Когда его спросили, сколько дичи ему удалось настрелять, он не смог ответить ничего вразумительного о размерах своего ягдташа. Мы не стали докучать ему этим вопросом, вместо этого выразив неподдельный интерес к двум замечательным лисьим шкурам, которые он принес с собой. Мы проявили достаточно такта, удержавшись от вопроса, как ему удалось выделать их, не в последнюю очередь потому, что знали, где он купил их и какую цену заплатил.

Прошли слухи, что весной, когда растает снег и лед, союзники под командованием генерала Прайса начнут наступление на юг, и подготовка к нему сейчас занимала почти все наше время и силы: нужно было найти помещения, чтобы разместить войска, и решить вопросы с обеспечением транспорта и организацией припасов.

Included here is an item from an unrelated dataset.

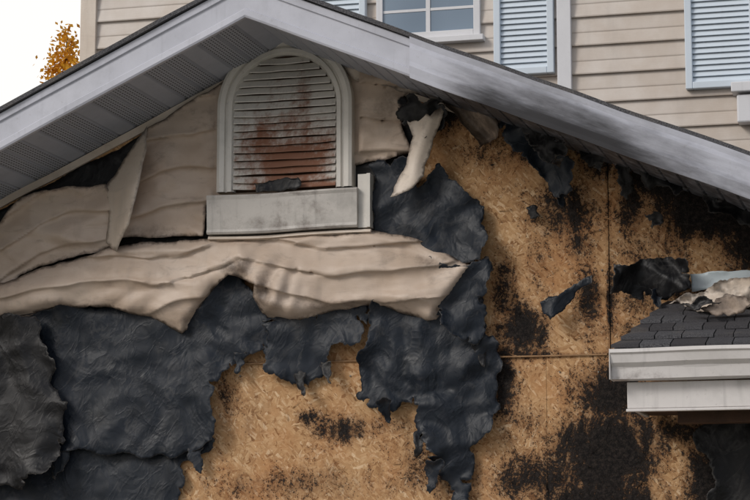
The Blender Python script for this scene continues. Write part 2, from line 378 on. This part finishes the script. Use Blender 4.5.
sheet("torn_felt",[(-220,440),(-40,440),(60,438),(150,440),(208,432),(215,440),(213,448),(196,458),(180,466),(185,482),(178,500),(182,560),(176,640),(120,700),(60,680),(-60,700),(-220,690)],wr(-.006,.010,.012,12,.02,.006),FELT,.2,12,3.2,tears=.2)
sheet("torn_felt",[(-220,318),(30,312),(60,303),(130,306),(158,312),(182,322),(205,300),(215,272),(240,270),(256,296),(268,318),(273,345),(262,350),(240,362),(222,372),(210,398),(216,420),(212,440),(190,452),(150,458),(60,452),(-40,458),(-220,455)],wr(-.036,.017,.012,11,.03,.014),FELT,.16,11,3.2,tears=.15)
sheet("torn_felt",[(-220,318),(35,316),(47,350),(50,382),(68,402),(66,440),(52,462),(28,474),(22,490),(-20,486),(-80,500),(-220,480)],wr(-.10,.022,.015,21,.05,.025),FELT2,.24,21,3.2,tears=.4)
sheet("torn_felt",[(262,308),(300,310),(330,305),(368,300),(372,318),(352,346),(340,342),(326,372),(308,386),(290,382),(268,374),(262,350)],wr(-.024,.021,.025,31,.06,.018),FELT,.24,31,2.8,tears=.3)
sheet("torn_felt",[(372,300),(440,305),(440,268),(487,256),(484,300),(486,335),(499,345),(497,400),(490,432),(470,450),(474,470),(468,500),(456,512),(448,482),(430,470),(426,445),(415,435),(419,405),(402,402),(385,412),(370,408),(356,395),(360,350)],wr(-.020,.025,.022,41,.07,.025),FELT,.24,41,2.8,tears=.35)
sheet("torn_felt",[(368,165),(412,155),(418,188),(440,163),(455,180),(478,200),(488,238),(480,262),(458,264),(440,268),(420,255),(408,240),(375,236),(370,200)],wr(-.038,.025,.03,51,.07,.02),FELT,.23,51,2.6,tears=.3)
sheet("felt_strip",[(440,262),(488,256),(486,330),(478,345),(462,340),(440,325),(436,290)],wr(-.08,.026,.03,52,.05,.02),FELT,.26,52,2.6,tears=.4)
sheet("felt_flap",[(398,100),(412,93),(440,98),(447,110),(438,132),(424,138),(414,120),(404,126),(397,118)],wr(-.10,.04,.05,61,.06),FELT2,.3,61,2.2,tears=.5)
sheet("felt_flap",[(497,124),(520,118),(548,133),(565,148),(575,163),(573,190),(560,198),(545,180),(528,162),(508,144)],wr(-.07,.05,.04,71,.07),FELT,.26,71,2.2,tears=.3)
sheet("felt_flap",[(520,122),(550,128),(568,150),(560,168),(540,158),(526,140)],wr(-.18,.04,.05,79,.06),FELT2,.28,79,2.2,tears=.4)
sheet("felt_flap",[(574,142),(592,146),(606,158),(600,172),(588,164),(580,158)],wr(-.08,.04,.05,83,.06),FELT2,.26,83,2.2,tears=.4)
sheet("felt_flap",[(640,165),(668,172),(690,188),(676,196),(660,186),(648,190)],wr(-.08,.04,.05,84,.06),FELT2,.26,84,2.2,tears=.4)
sheet("felt_flap",[(700,190),(740,204),(770,218),(750,228),(724,214),(708,212)],wr(-.08,.04,.05,85,.06),FELT2,.26,85,2.2,tears=.4)
sheet("felt_scrap",[(526,208),(538,207),(540,216),(530,219)],wr(-.03,.01,.05,72,.02),FELT2,.3,72,2)
sheet("felt_scrap",[(540,302),(565,290),(592,275),(592,283),(572,300),(550,320),(543,314)],wr(-.05,.03,.05,73,.05),FELT,.16,73,2.2)
sheet("felt_scrap",[(617,158),(629,163),(634,188),(628,200),(620,194)],wr(-.04,.02,.05,74,.03),FELT2,.3,74,2)
sheet("felt_scrap",[(644,214),(655,211),(662,224),(652,229)],wr(-.04,.02,.05,75,.03),FELT2,.3,75,2)
sheet("felt_flap",[(613,264),(650,258),(688,261),(692,290),(668,300),(655,291),(640,300),(622,291),(610,294)],wr(-.10,.05,.04,76,.08),FELT2,.22,76,2.2,tears=.3)
sheet("torn_felt",[(698,428),(712,415),(760,418),(900,410),(900,640),(712,650),(706,500),(716,480),(697,450)],wr(-.02,.02,.02,77,.03),FELT2,.25,77,4)
for i,(x,y,l,w_,s) in enumerate([(300,382,14,6,3),(384,408,16,7,5),(434,468,26,8,-6),(462,508,18,7,2),(240,360,14,6,-4),(196,456,18,8,4),(480,345,22,7,3),(470,262,16,7,-3),(60,460,20,9,-6),(420,440,18,6,-4),(560,196,12,6,3),(655,296,12,6,4),(326,370,14,5,4)]):
    sheet("felt_sliver",[(x-w_,y-8),(x+w_,y-9),(x+w_*.7+s*.4,y+l*.4),(x+s+1.5,y+l),(x+s-2,y+l*.9),(x-w_*.5+s*.3,y+l*.45)],wr(-.05,.02,.05,200+i,.05),FELT if i%3 else FELT2,.25,200+i,2)
# ---------------- melted siding ----------------
def interp(L):
    X=[a for a,b in L];Y=[b for a,b in L]; return lambda x: float(np.interp(x,X,Y))
def sfold(x,y,s):
    v=0
    for fx,fy,w in ((.0075,.030,1.0),(.016,.055,.5),(.035,.06,.25)):
        v+=w*(1-min(1,abs(N(x*fx,y*fy,s+fy*50))*3.6))**1.1
    return v
def courses(line,sp,base,step=.02,amp=.012,seed=0,curl=.02,extra=None,f=.012,wv=2.0,fold=.012,clampv=False):
    ph=[0,.12,.25,.38,.5,.62,.75,.86,.93,.965]
    def sh(x,k): return wv*N(x*.02,k*1.0,seed)+wv*1.5*N(x*.006,k*2.0,seed+1)
    def pts(x0,x1):
        return [(x,line(x)+(k+p)*sp+sh(x,k)) for x in np.arange(x0,x1,3.0) for k in range(-8,14) for p in ph]
    def yf(x,y,e):
        k0=(y-line(x))/sp; k=math.floor(k0); p=(y-line(x)-sh(x,k))/sp-k
        p=p%1.0
        s=p/.93 if p<.93 else (1-p)/.07
        v=base-step*(s**1.4)-amp*(.8+FB(x*f,y*f*2.2,seed,3))-curl*math.exp(-e/6)*(.3+N(x*.03,y*.03,seed+3))-fold*sfold(x,y,seed)
        if extra: v-=extra(x,y,e)
        if clampv:
            dx=max(0,216-x,x-356); dy=max(0,30-y,y-200); t=min(1,math.hypot(dx,dy)/10)
            v=max(v,-.045-.2*t*t) if t<1 else v
        return v
    return dict(yf=yf,pts=pts)
lnA=interp([(100,162),(160,138),(220,132),(352,118),(440,122)])
sheet("melted_siding",[(120,238),(118,222),(132,180),(147,128),(200,95),(240,68),(300,32),(352,58),(385,72),(412,88),(399,100),(403,130),(413,153),(385,160),(352,166),(300,200),(222,204),(206,205),(203,236)],
  mat=SID,amp=.06,seed=101,char=lambda x,y:blobs(x,y,[(395,100,25,40,.4),(150,232,40,8,.4),(212,120,8,60,.35),(180,110,50,8,.3)]),
  **courses(lnA,36,-.014,.045,.008,101,.02,wv=8,clampv=True,fold=.024,extra=lambda x,y,e:.018*(1+math.sin(x*.075+y*.05+2*N(x*.02,y*.02,1)))*math.exp(-max(0,x-160)/50) if x<260 else .010*(1+math.sin(x*.14+y*.06))))
lnB=interp([(-220,310),(0,252),(40,226),(70,218),(120,213)])
sheet("melted_siding",[(-220,330),(-220,290),(-40,242),(0,222),(22,197),(60,188),(106,184),(122,215),(119,243),(80,255),(40,266),(0,288),(-60,312)],
  mat=SID,amp=.07,seed=102,**courses(lnB,30,-.035,.030,.014,102,.03,wv=5,fold=.028,extra=lambda x,y,e:.012*(1+math.sin(x*.05+y*.13+2*N(x*.02,y*.03,2))),f=.02))
sheet("siding_flap",[(104,188),(121,165),(147,126),(147,150),(139,185),(129,225),(117,252),(106,243),(109,215)],
  lambda x,y,e:-.07-.20*max(0,min(1,(x-(104+(190-min(190,y))*.55))/28))-.02*math.sin(y*.06),SIDP,.05,103,3)
topD=interp([(-220,335),(0,283),(60,262),(117,246),(205,240),(310,233),(370,230),(410,238),(472,264)])
botD=interp([(-220,360),(0,320),(60,307),(150,318),(182,334),(213,290),(240,280),(262,312),(290,320),(365,306),(430,322),(472,266)])
def drape(x,y,e):
    T,B_=topD(x),botD(x); v=max(0,min(1,(y-T)/max(8,B_-T)))
    o=.01+.12*(math.sin(math.pi*min(1,.08+v*.72)))
    wob=1.6*N(x*.009,y*.02,3)
    if x>=235:
        yy=y+13*((x-355)/105)**2
        o+=.028*(1-abs(math.sin((yy-232)*.085+wob)))**1.2*(.3+.7*v)
        o+=.024*tri((x-y*1.1)/34+wob*.6)*v*v*(.5+N(x*.02,y*.02,9))
    else:
        o+=.026*tri((x+y*.8)/52+wob*.7)*v*v
    d=math.hypot((x-268)*.9,(y-288)/1.3); o+=.022*math.exp(-(d/22)**2)*(1+math.sin(x*.30+y*.11+2*N(x*.03,y*.03,5)))
    o-=.075*math.exp(-max(0,B_-y)/4.5)
    o+=.022*math.exp(-((y-(T+6+4*N(x*.02,1,1)))/4)**2)
    return o
sheet("draped_siding",[(-220,365),(-220,330),(-40,296),(0,283),(60,262),(117,246),(160,242),(205,239),(250,238),(310,233),(370,230),(410,237),(440,250),(472,264),(463,285),(446,305),(431,324),(415,316),(385,306),(365,306),(330,312),(300,320),(276,322),(262,313),(253,297),(254,284),(240,278),(228,275),(214,288),(205,307),(195,323),(182,334),(168,327),(150,318),(125,312),(90,306),(60,307),(30,316),(0,320),(-60,335)],
  mat=SID,amp=.07,seed=104,char=lambda x,y:blobs(x,y,[(430,262,34,10,.45),(262,295,14,22,.6),(185,324,20,10,.45),(340,304,60,8,.45),(235,268,20,10,.6),(60,300,60,8,.35),(455,285,14,24,.4),(120,285,60,6,.35)]),
  **courses(interp([(-220,345),(0,300),(80,284),(150,288),(200,274),(240,258),(275,266),(330,276),(390,276),(440,270),(472,262)]),27,-.015,.026,.006,104,.02,extra=drape,f=.018,wv=8,fold=.020))
sheet("siding_flap",[(446,104),(440,125),(431,150),(424,176),(408,191),(390,197),(397,182),(407,160),(413,136),(407,120),(414,108),(430,116)],
  lambda x,y,e:-.17-.018*math.sin((x+y*.3)*.22)-.03*(y-100)/100-.02*N(x*.05,y*.03,3),SIDP,.1,106,2.2,char=lambda x,y:blobs(x,y,[(436,108,12,10,.7),(410,190,20,6,.4),(425,140,6,30,.3)]))
sheet("siding_curl",[(425,86),(450,88),(475,102),(498,120),(497,138),(480,148),(468,130),(448,108)],
  lambda x,y,e:-.10-.06*math.sin((x-y)*.14)-.03*math.exp(-e/4),SID,.12,107,2.3,char=lambda x,y:.6)
sheet("siding_curl",[(330,52),(352,60),(385,70),(420,84),(440,97),(400,92),(372,84),(350,76)],
  lambda x,y,e:-.06-.02*math.sin(x*.2),SIDP,.1,108,2.5,char=lambda x,y:.5 if x>380 else .15)
# ---------------- arched vent ----------------
vent=bpy.data.objects.new("arched_gable_vent",None); sc.collection.objects.link(vent); vent.parent=house
VO=-.035
pl=U(218,190,-.08);pr=U(353,182,-.08); vcx=(pl.x+pr.x)/2; R=(pr.x-pl.x)/2; zb=U(285,190,-.08).z; zt=U(287,38,-.08).z; zc=zt-R*1.0
def arch(off,n=36):
    P=[(vcx-R+off,zb)]
    for i in range(n+1):
        a=math.pi-math.pi*i/n; P.append((vcx+(R-off)*math.cos(a),zc+(R-off)*math.sin(a)))
    P.append((vcx+R-off,zb)); return P
VB=[(290,165,46,26,.9),(262,148,24,32,.75),(318,150,26,28,.75),(290,126,46,18,.6),(300,186,60,10,.95),(250,185,20,12,.5),(302,100,12,30,.55),(275,95,9,30,.4)]
prof=[(0,.02),(0,-.075),(.02,-.085),(.05,-.080),(.056,-.062),(.066,-.062),(.072,-.078),(.098,-.076),(.112,-.05),(.112,.01)]
V=[];Fc=[];rows=[arch(o) for o,_ in prof]; m=len(rows[0])
for (o,y_),r in zip(prof,rows):
    V+=[(x,y_+VO+.003*N(x*5,z*5,2),z) for x,z in r]
for j in range(len(prof)-1):
    for i in range(m-1): a=j*m+i; Fc.append((a,a+1,a+m+1,a+m))
obj("vent_frame",V,Fc,VENTM,vent,False,attrs={"char":[blobs(*PX(p),VB)*.3 for p in V]})
Vb=[(x,-.022+VO,z) for x,z in arch(.09)]; obj("vent_back",Vb,[tuple(range(len(Vb)))],WOODD,vent)
V=[];Fc=[];ch=[];z=zb+.01;pitch=.047;ri=R-.108
while z<zc+ri-.02:
    hw=ri if z<zc-.0 else math.sqrt(max(0,ri*ri-(z+.02-zc)**2)); n=26
    sag=.012*random.random() if z<zc else .003
    if hw>.04:
        off=len(V); pf=[(0,-.070),(.006,-.073),(.047,-.046),(.047,-.040),(.004,-.060)]
        for i in range(n+1):
            t=i/n*2-1; x=vcx+hw*t
            for h,y_ in pf:
                p=(x,y_+VO+.004*N(x*7,z*9,2),z+h-sag*(1-t*t)+.005*N(x*6,z*30,5)); V.append(p); ch.append(blobs(*PX(p),VB))
        for i in range(n):
            for j in range(5):
                a=off+i*5+j;b=off+i*5+(j+1)%5; Fc.append((a,b,b+5,a+5))
    z+=pitch
obj("vent_louvers",V,Fc,VENTM,vent,attrs={"char":ch})
sheet("vent_scrap",[(254,183),(275,180),(298,177),(300,187),(280,192),(256,193)],wr(-.125,.008,.05,81,.02),FELT2,.2,81,2,parent=vent)
a=U(207,197,-.16);b=U(357,187,-.16);zt_=U(282,192,-.16).z;zb_=U(282,231,-.16).z
def sillz(x): return zt_+ (x-(a.x+b.x)/2)*.012
H=zt_-zb_
extrude_x("vent_sill",[(0,-.03),(0,-.165),(-.012,-.172),(-.03,-.165),(-H+.03,-.158),(-H+.012,-.164),(-H,-.155),(-H,-.03)],a.x,b.x,sillz,SILLM,40,parent=vent,wob=.011,
  char=lambda p:blobs(*PX(p),[(300,228,80,6,.5),(215,215,8,20,.4),(280,192,60,5,.45),(320,205,20,14,.3)]))
c0=U(358,190,-.12);c1=U(371,190,-.12)
extrude_x("sill_end_trim",[(.09,-.03),(.09,-.125),(-H-.0,-.125),(-H,-.03)],c0.x,c1.x,sillz,VENTM,4,parent=vent,wob=.004)
extrude_x("sill_end_lip",[(.09,-.126),(.09,-.145),(-H-.0,-.145),(-H,-.126)],c1.x-.022,c1.x,sillz,VENTM,4,parent=vent,wob=.004)
extrude_x("sill_flashing",[(-H-.012,-.03),(-H-.012,-.13),(-H-.03,-.14),(-H-.05,-.03)],U(210,240,-.1).x,U(372,230,-.1).x,sillz,SIDP,40,parent=vent,wob=.014)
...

В то же время нам нужно было подыскивать новое помещение для штаб-квартиры Карельского полка и для управления районного командования, так как в Кемь переезжал генерал Мейнард вместе со своим штабом, и наше уютное здание было признано подходящим для их размещения. Мы восприняли это изгнание философски, когда нашли в городе большое трехэтажное здание. Это здание, расположенное рядом с собором, называлось «Белым домом» и стояло в центре своего собственного сада. От других домов его отделяла маленькая речка, через которую вел деревянный мост. Одним из его достоинств было отсутствие по ночам звуков, издаваемых паровозами.

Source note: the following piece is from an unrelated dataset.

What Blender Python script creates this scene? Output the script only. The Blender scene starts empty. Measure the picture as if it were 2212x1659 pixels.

Среди различных вьючных животных, прибывающих в Кемь, было несколько южноамериканских мулов — прекрасных экземпляров, средний рост которых составлял около шестнадцати ладоней. В городе они стали настоящей сенсацией, поскольку в этой части мира еще никогда не видели подобных гибридов. Микки считал их шуткой природы и каждый раз с изумлением разглядывал их уши и хвосты. Но еще большее удивление у него вызвал тот факт, что они не предназначались для еды. Высказывал он это удивление весьма забавно: «Не Маконаки?» Когда один из мулов показал, на что он способен, внезапно взбрыкнув задними ногами, Микки стал плясать и кричать от восторга, однако потом никогда не соглашался подходить слишком близко к этим «полудьяволам». Мулы здесь так и не прижились: им было трудно управляться с местным транспортом, да и климат не пошел им на пользу.